At the time, he thought of himself as a conventional Democrat. He volunteered on Lyndon B. Johnson’s 1964 presidential campaign.
But America’s growing involvement in Vietnam changed all that. In 1966, Dr. Franklin helped lead an unsuccessful campaign, which drew national attention, to shut a napalm plant on San Francisco Bay.
He identified as a revolutionary, a word that he defined, according to Time magazine, as “someone who believes that the rich people who run the country ought to be overthrown and that the poor and working people ought to run the country.” In 1972, the year he was fired by Stanford, he published “The Essential Stalin: Major Theoretical Writings, 1905-1952.”
In an interview that month with The Times, Dr. Franklin denied hiding Mr. Beaty but praised the violence that led to his escape.
“We believe that most of the people in prison shouldn’t be there, that robbing a bank is not a crime nor is having drugs,” he said. “And we believe those in prison should be freed by any means necessary.”
Several members of Venceremos were convicted of murder, but charges against Dr. Franklin were dropped.
“My father was able to prove he was not at the place that Ronald Beaty said he was,” his daughter Karen said.
In addition to Ms. Franklin, a forensic psychologist, Dr. Franklin is survived by another daughter, Gretchen Franklin, a criminal defense lawyer; a son, Robert, a physician; and six grandchildren. His wife, who wrote books about relations between Cuba and the U.S. and led educational tours to Cuba, died in 2023 after 67 years of marriage.
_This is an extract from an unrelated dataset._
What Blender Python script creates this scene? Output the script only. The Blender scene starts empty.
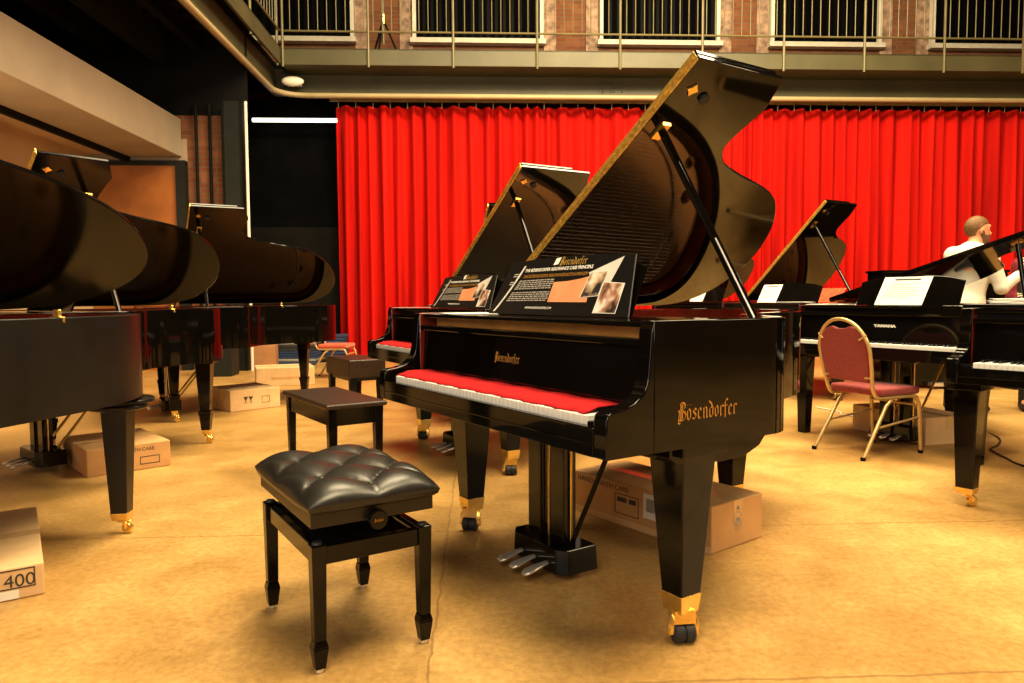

Karen Franklin said that she never asked her father whether he regretted his rhetoric about violently overthrowing the government. “I don’t think he considered himself a Maoist or a Stalinist any longer,” she said. “He was part of a movement that was national and international in the ’60s and ’70s. He was a leader in that movement; he was also carried along in that movement, and when the movement ended, his politics mellowed.”